Yìjìng 義淨 (DILA Authority A001470; 635 – 20 February 713) was a Chinese Buddhist monk, pilgrim, and one of the three great Táng-period translators alongside Xuánzàng 玄奘 (602–664) and Bùkōng 不空 (705–774). The biographical sources are the Sòng gāosēng zhuàn 宋高僧傳 (T2061) and Yìjìng’s own travel-memoir Dà Táng Xīyù qiúfǎ gāosēng zhuàn 大唐西域求法高僧傳 (T2066) and Nánhǎi jìguī nèifǎ zhuàn 南海寄歸內法傳 (T2125). Born in Qízhōu 齊州 (modern Shāndōng) in 635, he was ordained at fourteen and from his youth was inspired by the example of Faxian and Xuánzàng to undertake an Indian pilgrimage of his own.
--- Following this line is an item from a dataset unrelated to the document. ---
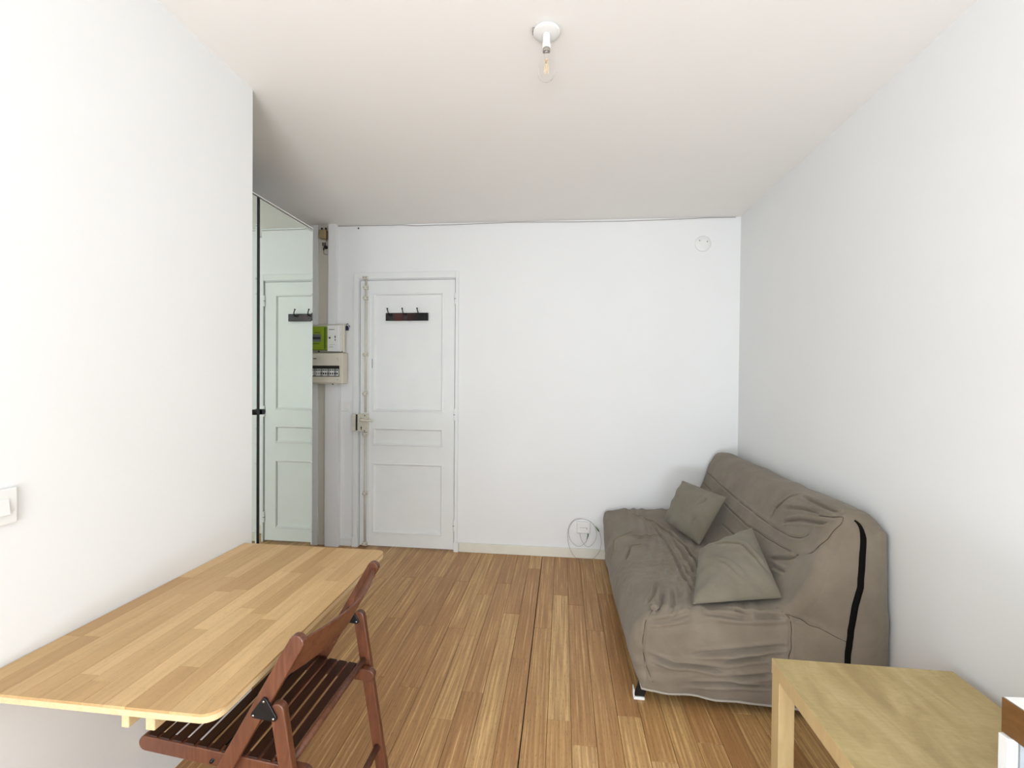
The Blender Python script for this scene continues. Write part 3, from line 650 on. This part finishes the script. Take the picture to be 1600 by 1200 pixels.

He set out by sea in Xiánhéng 咸亨 2 (671), travelling via Guǎngzhōu, Śrīvijaya (Sumatra), and Tāmraliptī to Nālandā, where he studied for some 11 years. He returned by sea to China in Tiānshòu 天授 1 (690), reaching Luòyáng in 695 with around 400 Sanskrit manuscripts. Empress Wǔ Zétiān 武則天 received him with great honour and established him as head of the Translation Office at the Fúxiānsì 福先寺 in Luòyáng, where he worked under successive emperors (Wǔ Zétiān, Zhōngzōng, Ruìzōng, and Xuánzōng) until his death in 713.

His translations totaled some 56 works in 230 fascicles, of which the most influential are the Mūlasarvāstivāda Vinaya corpus (T1442–1459, the largest single Vinaya in Chinese, foundational for the Tibetan Buddhist Vinaya tradition), the Suvarṇaprabhāsa-sūtra (T665, the long Golden Light Sūtra), the Bhaiṣajyaguru-sūtra (T450, his late retranslation), the [[KR6a0102|Wǔ-yùn jiē-kōng jīng 五蘊皆空經]] (T102), the [[KR6a0110|Sān-zhuǎn fǎ-lún jīng 三轉法輪經]] (T110) and many others. His travel-memoirs Xīyù qiú-fǎ gāosēng zhuàn and Nán-hǎi jì-guī are foundational sources for medieval South-Asian and Southeast-Asian Buddhism.